Question

1. for admission to a concert at the state fair, child tickets cost x dollars and adult tickets cost y dollars. solve the system shown to find the price of each type of ticket. a solve the system by graphing to find the price of each ticket. \\(\

$$\begin{cases} x + y = 10 \\\\ 4x + 8y = 64 \\end{cases}$$

\\) b what does the solution mean?

Explanation:

Step1: Rewrite equations in slope-intercept form

For $x + y = 10$:
$y = -x + 10$
For $4x + 8y = 64$, simplify first:
Divide by 4: $x + 2y = 16$, then $y = -\frac{1}{2}x + 8$

Step2: Find intercepts for first line

For $y = -x + 10$:
x-intercept: set $y=0$, $0 = -x + 10 \implies x=10$ (point $(10,0)$)
y-intercept: set $x=0$, $y=10$ (point $(0,10)$)

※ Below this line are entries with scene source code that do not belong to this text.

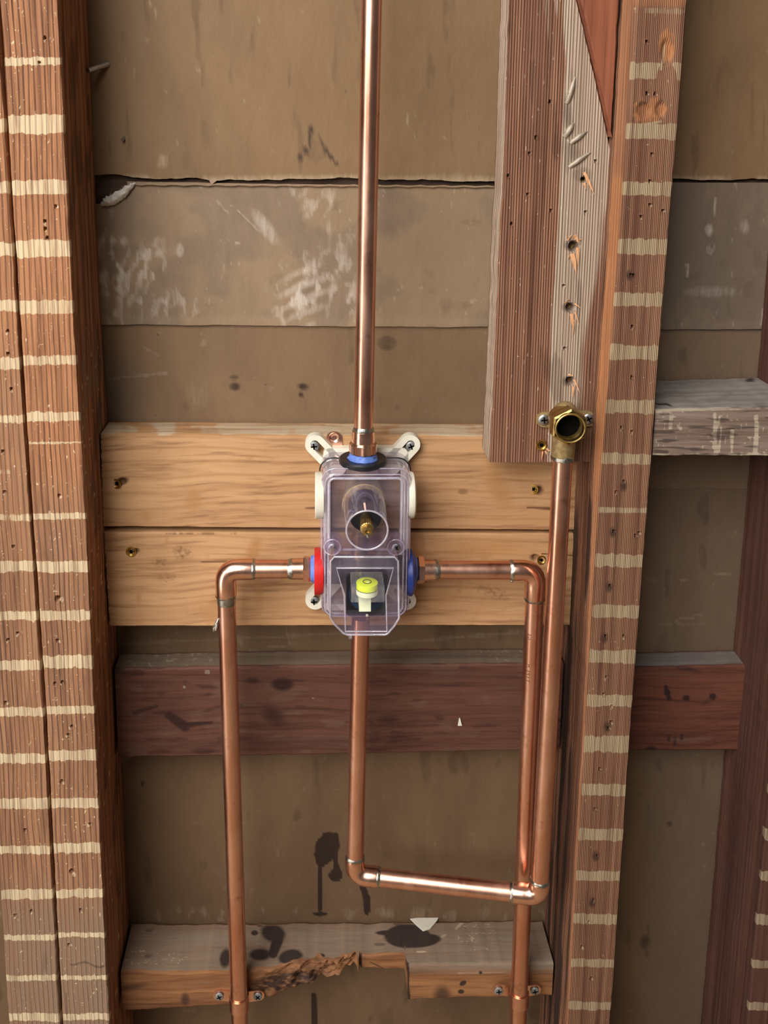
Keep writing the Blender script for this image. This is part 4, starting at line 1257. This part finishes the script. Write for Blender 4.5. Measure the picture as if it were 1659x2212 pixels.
def axis_at(c0, d, row):
    t0, t1 = -.2, 1.2
    for _ in range(50):
        tm = (t0 + t1) / 2
        if PX((c0 + d * tm)[None])[1][0] < row: t0 = tm
        else: t1 = tm
    return c0 + d * t0
strap(474, 557, 2151, axis_at(hc, ddn, 2158), ddn, 'copper strap clamping the left supply pipe to the gouged block')
strap(1077, 1155, 2139, axis_at(cc, dcd, 2148), dcd, 'copper strap clamping the right supply pipe to the gouged block')

# loose strap end screwed behind the valve bracket
s0 = A(722, 946, BY - .0012)
root = empty('strap_tab', s0, 'small copper tab poking out above the white valve bracket', 'copper tab')
out = [s0 + np.array([.0068 * math.cos(t), 0, .0056 * math.sin(t)]) for t in np.linspace(0, math.pi, 10)] + [s0 + np.array([-.0068, 0, -.016]), s0 + np.array([.0075, 0, -.016])]
tb_ = MB().prism(out, (0, .0012, 0)).build('tab_plate', M['copper_bright'], root)
MB().lathe(s0 - np.array([0, .0003, 0]), (0, -1, 0), [(-.0004, .005), (.0007, .0046), (.0003, .0028), (-.0002, .0022), (-.0002, .00001)], 24).build('dimple', M['copper_bright'], tb_)

# ------------------------------------------------------------------ shower valve in its clear guard
vc = A(790, 1180, BY)
valve = empty('shower_valve', A(790, 1340, BY), 'shower valve in a clear purplish plastic guard box with lime bubble level', 'shower valve')

# white mounting bracket against the pine boards
br_y0 = BY - .0085
br = MB()
xa, xb = A(698, 1100, br_y0)[0], A(880, 1100, br_y0)[0]
za, zb2 = A(790, 968, br_y0)[2], A(790, 1318, br_y0)[2]
br.ringprism([(x, br_y0, z) for x, z in rrect(xa, xb, zb2, za, .006)], [(x, br_y0, z) for x, z in rrect(xa + .0065, xb - .0065, zb2 + .0065, za - .0150, .003)], (0, .0083, 0))
bracket = br.build('mounting_bracket', M['white_plastic'], valve, sharp=30)
tag(bracket, 'white plastic mounting bracket')
for (tx, ty, ix, iy) in ((681, 961, 727, 1008), (886, 961, 842, 1008), (681, 1297, 722, 1252), (878, 1298, 840, 1255)):
    t0, i0 = A(tx, ty, br_y0), A(ix, iy, br_y0)
    d = unit(i0 - t0); p = np.array([-d[2], 0, d[0]]); L = np.linalg.norm(i0 - t0)
    def stad(r, l0, l1, n=10):
        o_ = []
        for k in range(n + 1):
            t = math.pi / 2 + math.pi * k / n
            o_.append(t0 + d * (l0 + r * math.cos(t)) + p * r * math.sin(t))
        for k in range(n + 1):
            t = -math.pi / 2 + math.pi * k / n
            o_.append(t0 + d * (l1 + r * math.cos(t)) + p * r * math.sin(t))
        return o_
    arm = MB().ringprism(stad(.0088, 0, L), stad(.0036, -.0005, .012), (0, .0083, 0)).build('bracket_arm', M['white_plastic'], bracket, sharp=30)
for (sx, sy_) in ((678, 964), (888, 964), (678, 1299), (880, 1299)):
    screw(bracket, A(sx, sy_, br_y0 + .0015), .0046, M['dark_steel'], rot=random.uniform(-.4, .4))

# clear guard: main shell
FY = 0.006                                   # front plane of the main box
gx0, gx1 = A(694, 1180, FY)[0], A(887, 1180, FY)[0]
gz1, gz0 = A(790, 1018, FY)[2], A(790, 1338, FY)[2]
back_y = br_y0 - .0002


def shell(profile, name, mat, parent, r0, cap=True):
    """profile: (inset, y) rings of a rounded rectangle"""
    V, Fs = [], []
    for ins, y in profile:
        V += [(x, y, z) for x, z in rrect(gx0 + ins, gx1 - ins, gz0 + ins, gz1 - ins, max(r0 - ins, .002), 8)]
    k = len(V) // len(profile)
    for i in range(len(profile) - 1):
        for j in range(k):
            Fs.append((i * k + j, i * k + (j + 1) % k, (i + 1) * k + (j + 1) % k, (i + 1) * k + j))
    if cap: Fs.append(tuple((len(profile) - 1) * k + j for j in range(k)))
    return MB().add(V, Fs).build(name, mat, parent, sharp=50)


guard = shell([(-.0012, back_y), (-.0012, .034), (.0, .0335), (.0, .030), (.0, .0125), (.0008, .009), (.0028, .0065), (.0055, FY)], 'guard_shell', M['clear_thick'], valve, .0115, cap=False)
tag(guard, 'clear purplish plastic guard')
front = MB()
V = [(x, FY, z) for x, z in rrect(gx0 + .0055, gx1 - .0055, gz0 + .0055, gz1 - .0055, .006, 8)]
front.prism(V, (0, .0015, 0)).build('front_panel', M['clear'], guard, sharp=50)


def rim(pts, r, name='moulded_rim', mat=None, parent=None):
    return MB().loop(pts, r, 8).build(name, mat or M['clear_rim'], parent or guard, sharp=60)


rim([(x, FY - .0002, z) for x, z in rrect(gx0 + .0058, gx1 - .0058, gz0 + .0058, gz1 - .0058, .006, 8)], .0009)
wx0, wx1 = A(711, 1180, FY)[0], A(866, 1180, FY)[0]
wz1, wz0 = A(790, 1033, FY)[2], A(790, 1186, FY)[2]
rim([(x, FY - .0008, z) for x, z in rrect(wx0, wx1, wz0, wz1, .004, 6)], .0011)
# parting line
pt = [(x, .0335, z) for x, z in rrect(gx0 - .0014, gx1 + .0014, gz0 - .0014, gz1 + .0014, .0115, 8) if z > gz1 - .012]
MB().tube(pt, .0006, 8).build('parting_line', M['black_rubber'], guard)
for ins, yy in ((.0002, .0125), (.0030, .0062)):
    rim([(x, yy, z) for x, z in rrect(gx0 + ins, gx1 - ins, gz0 + ins, gz1 - ins, .0115 - ins, 8)], .0006, 'edge_bead')

# cone-shaped sleeve over the upper stem
cyo = A(793, 1146, -.042)
axc = np.array([cyo[0], 0, cyo[2]])
cl = lambda prof, name, mat, par, **k: MB().lathe(np.array([cyo[0], 0.0, cyo[2]]), (0, -1, 0), prof, k.pop('seg', 56), **k).build(name, mat, par)
sl = cl([(-.010, .0180), (.008, .0174), (.040, .0160), (.0425, .0156)], 'stem_sleeve', M['clear_thick'], guard) if False else None
mb = MB(); prof = [(-.012, .0182), (.010, .0173), (.041, .0162)]
V, Fs = [], []; sg = 56
for h, r in prof:
    for i in range(sg):
        t = 2 * math.pi * i / sg
        V.append((cyo[0] + r * math.cos(t), -h, cyo[2] + r * math.sin(t)))
for k in range(len(prof) - 1):
    for i in range(sg):
        j = (i + 1) % sg
        Fs.append((k * sg + i, k * sg + j, (k + 1) * sg + j, (k + 1) * sg + i))
sleeve = mb.add(V, Fs).build('stem_sleeve', M['clear_thick'], guard)
rim([(cyo[0] + .0161 * math.cos(t), -.0415, cyo[2] + .0161 * math.sin(t)) for t in np.linspace(0, 2 * math.pi, 56, endpoint=False)], .0008, 'sleeve_rim', None, sleeve)

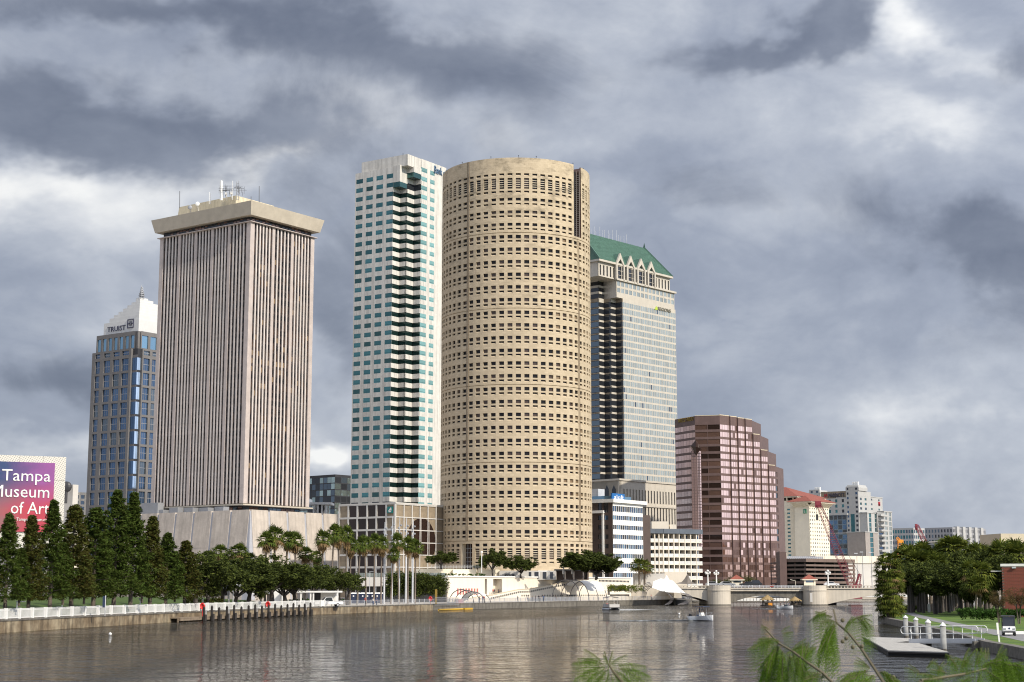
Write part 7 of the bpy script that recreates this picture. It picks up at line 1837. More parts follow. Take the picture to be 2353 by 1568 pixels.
Yk = bank_at(738)[0].y + 4.5; p = q('cq',2060,430,Yk); car('pickup_truck','white pickup truck parked beneath the palms behind the fence',(p.x,Yk,LZ),R(200),G('car_white'),5.6,1.85,True)

# ---------------- riverwalk hall: white wall with ramp, slits and openings
WA = q('rw',330,560,424); WB = q('rv',1112,500,492)
WD = (WB - WA); WD.z = 0; WLEN = WD.length; WD.normalize(); WN = Vector((-WD.y,WD.x,0))
WF = lambda u,z,d: Vector((WA.x,WA.y,0)) + WD * u + WN * d + Vector((0,0,z))
def wu(c,x,y,d=0):
 kx,kz = ray(c,x,y); o = WF(0,0,d); s = (kx * o.y - o.x) / (WD.x - kx * WD.y); return s,CAMH + kz * (o.y + WD.y * s)
def riverwalk_hall():
 B = Bld('riverwalk_hall','long white riverwalk building with a ramp line of small square openings','building',(WA.x,WA.y,LZ)); z0 = LZ - .05
 zt = wu('rw',1200,118)[1]; m = M()
 ud0,ud1 = wu('rw',1070,300)[0],wu('rw',1210,300)[0]; ug0,ug1 = wu('rw',938,300)[0],wu('rw',975,300)[0]
 zd = wu('rw',1140,142)[1]; zfl = wu('rw',1140,390)[1]
 us = [0,ug0,ug1,ud0,ud1,WLEN]; zs = [z0,zfl,zd,zt]
 gridwall(m,WF,us,zs,lambda i,j: 3 if (i in (1,3) and j == 1) else 0,2.5)
 m.quad(WF(ud0,zfl,2.5),WF(ud1,zfl,2.5),WF(ud1,zd,2.5),WF(ud0,zd,2.5)); m.quad(WF(0,z0,0),WF(0,z0,24),WF(0,zt,24),WF(0,zt,0)); m.quad(WF(WLEN,z0,0),WF(WLEN,z0,24),WF(WLEN,zt,24),WF(WLEN,zt,0)); m.quad(WF(0,zt,0),WF(WLEN,zt,0),WF(WLEN,zt,24),WF(0,zt,24)); B.add('wall',m,G('white_wall'))
 B.add('gap_back',M().quad(WF(ug0,zfl,2.48),WF(ug1,zfl,2.48),WF(ug1,zd,2.48),WF(ug0,zd,2.48)),G('dark_metal'))
 m = M(); m.prism([WF(-.3,0,-.25).xy,WF(WLEN + .2,0,-.25).xy,WF(WLEN + .2,0,1).xy,WF(-.3,0,1).xy],zt - .02,zt + .32); B.add('parapet',m,G('white_panel'))
 # ramp in front with its parapet of little openings
 ramp = [('rw',560,470),('rw',900,410),('rw',1060,395),('rw',1460,310),('rw',1640,300),('rw',2150,205),('rw',2350,170),('rv',650,318)]
 pts = [wu(c,x,y,-2.2) for c,x,y in ramp]; m = M()
 for (u0,z0_),(u1,z1_) in zip(pts,pts[1:]):
  m.add([WF(u0,z0,-2.2),WF(u1,z0,-2.2),WF(u1,z1_,-2.2),WF(u0,z0_,-2.2),WF(u0,z0,-.02),WF(u1,z0,-.02),WF(u1,z1_ - .15,-.02),WF(u0,z0_ - .15,-.02)],[(0,1,2,3),(3,2,6,7)])
 B.add('ramp',m,G('white_wall'))
 rl = M()
 for (u0,a),(u1,b) in zip(pts,pts[1:]): rl.beam(WF(u0,a + .04,-2.22),WF(u1,b + .04,-2.22),.2,.16)
 B.add('ramp_rail',rl,G('tan_wall'))
 hole = {}
 def slit(c,x,y,w,h,nm='opening',mt='dark_metal'):
  u,z = wu(c,x,y,-2.21); k = (round(w,2),round(h,2),mt)
  if k not in hole: hole[k] = M().box(-w / 2,-.03,-h / 2,w / 2,.05,h / 2).mesh(nm,G(mt))
  link(nm,hole[k],B.root,WF(u,z,-2.21) - B.o,math.atan2(WD.y,WD.x))
 line = [(1040,447),(1300,390),(1480,348),(1555,345),(1640,343),(2000,270),(2340,205)]
 for k in range(44):
  x = 1040 + (2340 - 1040) * k / 43
  for (x0,y0),(x1,y1) in zip(line,line[1:]):
   if x0 <= x <= x1 + .01: y = y0 + (y1 - y0) * (x - x0) / (x1 - x0); break
  slit('rw',x,y,.48,.5)
 for a,b in ((1522,1625),(1840,1960),(2010,2160),(2235,2345)):
  n = max(2,int((b - a) / 33));
  for k in range(n + 1): slit('rw',a + (b - a) * k / n,404,.45,.48)
 for a,b in ((440,545),(570,660),(680,850)):
  n = int((b - a) / 20)
  for k in range(n + 1): slit('rv',a + (b - a) * k / n,477,.45,.48)
 def slit2(c,x,y,w,h):
  u,z = wu(c,x,y,-.06); k = (round(w,2),round(h,2),'b')
  if k not in hole: hole[k] = M().box(-w / 2,-.02,-h / 2,w / 2,.05,h / 2).mesh('opening',G('dark_metal'))
  link('opening',hole[k],B.root,WF(u,z,-.06) - B.o,math.atan2(WD.y,WD.x))
 for k in range(17): slit2('rv',895 + k * 12,474,.45,.5)
 for k in range(13): slit2('rv',897 + k * 12,401,.55,1.6)
 for x in (870,882,1072,1084): slit2('rv',x,443 if x < 900 else 404,.45,1.6 if x < 900 else 1.4)
 for k in range(22): slit2('rv',780 + k * 14.5,322 + k * .45,.45,.5)
 for k in range(9): slit2('rv',478 + k * 10,394,.5,1.4) if k != 4 else None
 for x in (1080,1087): slit2('rv',x,476,.3,.5)
 for k in range(8):                                # red painted bars near the left end
  u,z = wu('rw',515 + k * 44,340,-.05); hgt = wu('rw',515,292,-.05)[1] - wu('rw',515,388,-.05)[1]
  B.add('red_bar',M().prism([WF(u - .3,0,-.08).xy,WF(u + .3,0,-.08).xy,WF(u + .3,0,-.01).xy,WF(u - .3,0,-.01).xy],z - hgt / 2,z + hgt / 2),G('pink_bar'))
 B.finish()
 # planting and railings on its roof
 for x0,x1,d,lb in ((215,300,2.5,'clipped hedge at the left roof edge of white riverwalk wall'),(320,940,2.5,'long clipped hedge along the roof of white riverwalk wall'),(2000,2340,3,'pale green roof hedge right of the shade tree')):
  u0,u1 = wu('rw',x0,90,d)[0],wu('rw',x1,90,d)[0]; p = WF((u0 + u1) / 2,zt,d)
  tag(link('hedge',shrub_mesh(x0,abs(u1 - u0),1.2,1.1,60,40,.11).mesh('hedge',G('leaf_shrub')),None,p,math.atan2(WD.y,WD.x)),lb,'hedge')
 return zt
ZW = riverwalk_hall()
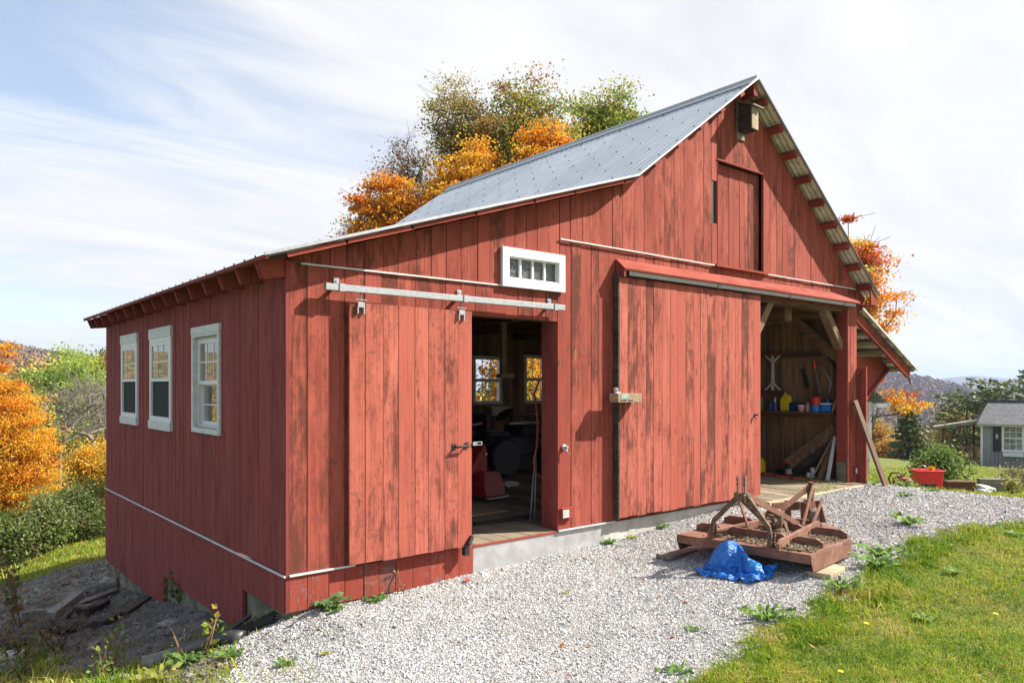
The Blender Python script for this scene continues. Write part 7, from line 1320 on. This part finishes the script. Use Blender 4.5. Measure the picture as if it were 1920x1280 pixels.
rosette(9.75, -.42, 14, .20, .02, (.15, .24, .05), 'leafy weed at the foot of the red panel', 219, .9); rosette(9.15, -.22, 12, .16, .018, (.16, .25, .05), 'bright leafy weed below the outlet box', 220, .9); rosette(8.95, -1.1, 14, .13, .012, GL, 'low weed patch in the gravel by the wide bay', 221, .4); rosette(9.5, -.95, 12, .12, .012, GL, 'low weed patch in the gravel near the leaning board', 222, .4); rosette(8.0, -1.15, 12, .12, .012, GL, 'low weed patch in the gravel behind the tail wheel', 223, .4)
rosette(-.72, .02, 16, .16, .016, GL, 'leafy weed in front of the drain pipe', 224, .7); rosette(-.50, -.18, 14, .13, .014, GL, 'spreading weed right of the drain pipe', 225, .5); rosette(-.95, -.18, 12, .16, .012, YL, 'yellow green weed at the bottom left', 226, .8)
for i, (x, y, lb) in enumerate(((4.6, -3.0, 'flat broad leaved weed in the lawn nearest the cutter'), (5.6, -3.3, 'flat broad leaved weed in the middle of the lawn'), (3.3, -3.25, 'flat broad leaved weed in the lawn by a dandelion'), (6.4, -2.9, 'flat broad leaved weed far up the lawn'), (4.2, -3.75, 'flat broad leaved weed near the right edge of the picture'))): rosette(x, y, 9, .10, .018, (.17, .28, .06), lb, 260 + i, .35)
# taller weeds with stems
def stalk(x, y, hh, lean, nl, ls, pal, label, seed, name='weed_stalk', stems=3, sp=.07):
    r = np.random.default_rng(seed); z = H(x, y); e = empty(name, (x, y, z), label, 'weed'); mb = MB(); C = []
    for s in range(stems):
        a = r.uniform(0, 6.28); b = np.array([x + r.normal(0, .03), y + r.normal(0, .03), z - .02]); t_ = b + np.array([math.cos(a) * sp + lean[0], math.sin(a) * sp + lean[1], hh * r.uniform(.75, 1.1)]); m_ = (b + t_) / 2 + r.normal(0, .02, 3); mb.tube([b, m_, t_], [.006, .004, .002], 5)
        for k in range(nl // stems): q = r.uniform(.25, 1); p = b * (1 - q) ** 2 + 2 * m_ * q * (1 - q) + t_ * q * q; C.append(p + r.normal(0, .035, 3))
    mb.build('stem', M['brown'], e); C = np.array(C); pal = np.array(pal); V, F, k = leafcloud(C, ls, np.clip(pal[r.integers(0, len(pal), len(C))] * r.uniform(.7, 1.3, (len(C), 1)), .004, .9), r); npmesh('foliage', V, F, M['leaf'], k, parent=e); return e
stalk(-.62, .02, .30, (.04, .0), 26, .030, [(.32, .38, .06), (.24, .32, .05), (.5, .4, .06)], 'upright yellow leaved weed growing over the drain pipe', 230); stalk(-.78, .05, .34, (-.06, .05), 6, .015, [(.3, .22, .12)], 'dry bare stalk beside the yellow leaved weed', 231, stems=2)
stalk(-1.05, .80, .42, (.10, .10), 60, .022, [(.18, .24, .06), (.30, .27, .10)], 'tall thin weed leaning over the stony dirt', 232, stems=4); stalk(-1.12, .55, .28, (0, 0), 70, .018, [(.26, .30, .08), (.2, .28, .06)], 'bushy pale green weed below the leaning one', 233, stems=5, sp=.12)
stalk(.03, 2.85, .36, (-.08, 0), 70, .030, [(.06, .12, .03), (.11, .17, .04), (.24, .22, .04)], 'leafy dark sapling growing in the wall notch', 234, stems=4, sp=.12); stalk(-.10, .36, .12, (-.04, 0), 50, .018, [(.36, .30, .05), (.2, .22, .05)], 'low yellow weed under the wall notch', 235, stems=5, sp=.08); stalk(.02, .10, .06, (-.02, -.02), 60, .014, [(.45, .38, .10), (.38, .33, .12)], 'pale yellow moss plant at the barn corner', 236, stems=5, sp=.06)
stalk(-.08, 5.25, .5, (-.05, .0), 18, .02, [(.16, .15, .09)], 'dry stalk against the far end of the shaded wall', 237); stalk(.95, -.06, .30, (.0, .02), 14, .012, [(.40, .33, .12)], 'thin dry weed against the skirt boards', 238, stems=3, sp=.08)
stalk(-1.25, 4.55, .85, (-.1, .1), 150, .030, [(.18, .20, .07), (.32, .25, .12), (.26, .15, .08)], 'brown green shrub standing beside the old timbers', 239, 'shrub', 6, .22); stalk(-1.75, 4.2, .75, (-.05, 0), 90, .028, [(.20, .22, .08), (.30, .22, .12)], 'thin shrub left of the brown green one', 240, 'shrub', 5, .2)
for i, (x, y, lb) in enumerate(((-1.30, 2.75, 'dry brown brush in front of the old log'), (-1.55, 3.3, 'dry brown brush left of the old log'), (-1.15, 2.2, 'dry brown brush between the log and the stony dirt'), (-1.75, 2.75, 'dry brown brush near the left edge'))): stalk(x, y, .34, (0, 0), 160, .016, [(.20, .14, .08), (.26, .18, .10), (.15, .15, .06)], lb, 245 + i, 'brush', 9, .25)
for i, (x, y, lb) in enumerate(((-1.45, 1.9, 'green leafy weed at the edge of the stony dirt'), (-1.6, 1.3, 'yellow green weed in the grass left of the drain pipe'), (-2.0, 2.2, 'tall green weed beside the flat pale rock'))): stalk(x, y, .26, (0, 0), 90, .020, [(.12, .18, .05), (.22, .24, .07), (.17, .13, .06)], lb, 270 + i, 'weed_stalk', 7, .16)
for i, (x, y, lb) in enumerate(((1.9, -3.35, 'dandelion flower nearest the gravel edge'), (2.75, -3.1, 'dandelion flower in the lawn below the spiky tuft'), (3.6, -3.6, 'dandelion flower farther right in the lawn'))):
    z = H(x, y); e = empty('dandelion', (x, y, z), lb, 'flower'); mb = MB(); mb.tube([(x, y, z), (x + .01, y, z + .06)], .002, 5); mb.build('stem', M['green'], e); mb = MB(); mb.lathe((x + .01, y, z + .06), [(.005, 0), (.018, .006), (.016, .012)], 10); mb.build('flower_head', M['yellow'], e)
mb = MB(); x, y = 1.52, -.22; z = H(x, y) + .03; mb.add([(x - .04, y - .02, z), (x + .0, y - .035, z + .012), (x + .05, y + .0, z + .004), (x + .01, y + .035, z + .016)], [(0, 1, 2, 3)]); tag(mb.build('leaf', plain('red_leaf', (.55, .04, .02), .6), origin=(x, y, z)), 'single red leaf lying on the gravel by the small door', 'leaf')
# ------------------------------------------------------------------ the air of the valley
def haze():
    m = bpy.data.materials.new('valley_haze'); m.use_nodes = True; nt = m.node_tree; nt.nodes.clear()
    o = nt.nodes.new('ShaderNodeOutputMaterial'); v = nt.nodes.new('ShaderNodeVolumePrincipled'); nt.links.new(v.outputs[0], o.inputs['Volume'])
    v.inputs['Color'].default_value = (.50, .63, .95, 1); v.inputs['Density'].default_value = 1.9e-4; v.inputs['Anisotropy'].default_value = .15
    zs = [c.co.z for c in bpy.data.objects['ground'].data.vertices]; xs = [abs(k) for c in bpy.data.objects['ground'].data.vertices for k in (c.co.x, c.co.y)]
    R = max(xs) + 60; mb = MB(); mb.box(-R, R, -R, R, min(zs) - 90, 110)
    ob = mb.build('haze', m); ob['kind'] = 'stuff'; return ob
haze()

Step3: Find intercepts for second line

For $y = -\frac{1}{2}x + 8$:
x-intercept: set $y=0$, $0 = -\frac{1}{2}x + 8 \implies x=16$ (point $(16,0)$)
y-intercept: set $x=0$, $y=8$ (point $(0,8)$)

Step4: Solve algebraically to verify

Substitute $y = 10 - x$ into $4x + 8y = 64$:
$4x + 8(10 - x) = 64$
$4x + 80 - 8x = 64$
$-4x = -16 \implies x=4$
Then $y = 10 - 4 = 6$

(Part B):
The solution $(4,6)$ represents the price of each type of ticket: the $x$-value is the cost of a child ticket ($\$4$), and the $y$-value is the cost of an adult ticket ($\$6$). It is the point where the two lines of the system intersect, meaning this price pair satisfies both equations from the problem's context.

Answer:

(Part A):
A child ticket costs $\$4$, an adult ticket costs $\$6$.